------ ENTRIES SUPPLIED ------
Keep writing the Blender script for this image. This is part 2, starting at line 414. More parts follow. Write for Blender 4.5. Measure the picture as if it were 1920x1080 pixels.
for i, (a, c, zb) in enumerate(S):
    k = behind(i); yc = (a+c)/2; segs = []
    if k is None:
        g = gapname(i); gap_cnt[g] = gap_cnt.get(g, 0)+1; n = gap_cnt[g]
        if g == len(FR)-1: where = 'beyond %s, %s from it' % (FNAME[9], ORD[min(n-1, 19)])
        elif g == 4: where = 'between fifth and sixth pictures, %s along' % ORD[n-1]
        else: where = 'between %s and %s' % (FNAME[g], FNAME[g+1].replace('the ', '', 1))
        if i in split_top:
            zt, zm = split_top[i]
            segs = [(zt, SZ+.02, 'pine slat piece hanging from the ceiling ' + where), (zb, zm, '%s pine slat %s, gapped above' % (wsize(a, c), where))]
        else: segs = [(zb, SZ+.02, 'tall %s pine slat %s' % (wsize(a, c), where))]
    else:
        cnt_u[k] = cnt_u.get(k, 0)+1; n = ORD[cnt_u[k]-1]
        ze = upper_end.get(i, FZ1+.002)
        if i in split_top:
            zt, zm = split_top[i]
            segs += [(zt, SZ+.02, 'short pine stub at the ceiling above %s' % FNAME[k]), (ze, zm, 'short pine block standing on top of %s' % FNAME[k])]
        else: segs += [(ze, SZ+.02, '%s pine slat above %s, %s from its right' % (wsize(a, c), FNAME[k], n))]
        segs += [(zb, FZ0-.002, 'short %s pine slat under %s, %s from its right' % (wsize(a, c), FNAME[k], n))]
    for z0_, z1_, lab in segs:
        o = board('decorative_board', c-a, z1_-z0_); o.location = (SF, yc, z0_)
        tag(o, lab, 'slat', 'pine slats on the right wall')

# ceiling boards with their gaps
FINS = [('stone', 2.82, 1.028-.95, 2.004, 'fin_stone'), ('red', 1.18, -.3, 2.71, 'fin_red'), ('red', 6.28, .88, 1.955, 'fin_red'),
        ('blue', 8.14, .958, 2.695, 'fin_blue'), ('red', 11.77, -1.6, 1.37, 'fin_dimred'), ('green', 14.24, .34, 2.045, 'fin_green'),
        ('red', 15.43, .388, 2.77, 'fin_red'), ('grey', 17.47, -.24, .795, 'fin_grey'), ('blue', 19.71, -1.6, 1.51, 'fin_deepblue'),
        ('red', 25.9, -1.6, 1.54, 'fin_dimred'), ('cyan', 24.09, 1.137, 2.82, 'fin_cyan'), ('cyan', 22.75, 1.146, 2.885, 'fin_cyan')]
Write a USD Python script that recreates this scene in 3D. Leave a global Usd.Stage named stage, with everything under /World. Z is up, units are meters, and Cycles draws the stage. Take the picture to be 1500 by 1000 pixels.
------
WORK REQUIRED: Your task is to print all of the records exactly.

THE RESPONSE:
Keep writing the Blender script for this image. This is part 2, starting at line 414. More parts follow. Write for Blender 4.5. Measure the picture as if it were 1920x1080 pixels.
for i, (a, c, zb) in enumerate(S):
    k = behind(i); yc = (a+c)/2; segs = []
    if k is None:
        g = gapname(i); gap_cnt[g] = gap_cnt.get(g, 0)+1; n = gap_cnt[g]
        if g == len(FR)-1: where = 'beyond %s, %s from it' % (FNAME[9], ORD[min(n-1, 19)])
        elif g == 4: where = 'between fifth and sixth pictures, %s along' % ORD[n-1]
        else: where = 'between %s and %s' % (FNAME[g], FNAME[g+1].replace('the ', '', 1))
        if i in split_top:
            zt, zm = split_top[i]
            segs = [(zt, SZ+.02, 'pine slat piece hanging from the ceiling ' + where), (zb, zm, '%s pine slat %s, gapped above' % (wsize(a, c), where))]
        else: segs = [(zb, SZ+.02, 'tall %s pine slat %s' % (wsize(a, c), where))]
    else:
        cnt_u[k] = cnt_u.get(k, 0)+1; n = ORD[cnt_u[k]-1]
        ze = upper_end.get(i, FZ1+.002)
        if i in split_top:
            zt, zm = split_top[i]
            segs += [(zt, SZ+.02, 'short pine stub at the ceiling above %s' % FNAME[k]), (ze, zm, 'short pine block standing on top of %s' % FNAME[k])]
        else: segs += [(ze, SZ+.02, '%s pine slat above %s, %s from its right' % (wsize(a, c), FNAME[k], n))]
        segs += [(zb, FZ0-.002, 'short %s pine slat under %s, %s from its right' % (wsize(a, c), FNAME[k], n))]
    for z0_, z1_, lab in segs:
        o = board('decorative_board', c-a, z1_-z0_); o.location = (SF, yc, z0_)
        tag(o, lab, 'slat', 'pine slats on the right wall')

# ceiling boards with their gaps
FINS = [('stone', 2.82, 1.028-.95, 2.004, 'fin_stone'), ('red', 1.18, -.3, 2.71, 'fin_red'), ('red', 6.28, .88, 1.955, 'fin_red'),
        ('blue', 8.14, .958, 2.695, 'fin_blue'), ('red', 11.77, -1.6, 1.37, 'fin_dimred'), ('green', 14.24, .34, 2.045, 'fin_green'),
        ('red', 15.43, .388, 2.77, 'fin_red'), ('grey', 17.47, -.24, .795, 'fin_grey'), ('blue', 19.71, -1.6, 1.51, 'fin_deepblue'),
        ('red', 25.9, -1.6, 1.54, 'fin_dimred'), ('cyan', 24.09, 1.137, 2.82, 'fin_cyan'), ('cyan', 22.75, 1.146, 2.885, 'fin_cyan')]
Write a USD Python script that recreates this scene in 3D. Leave a global Usd.Stage named stage, with everything under /World. Z is up, units are meters, and Cycles draws the stage. Take the picture to be 1500 by 1000 pixels.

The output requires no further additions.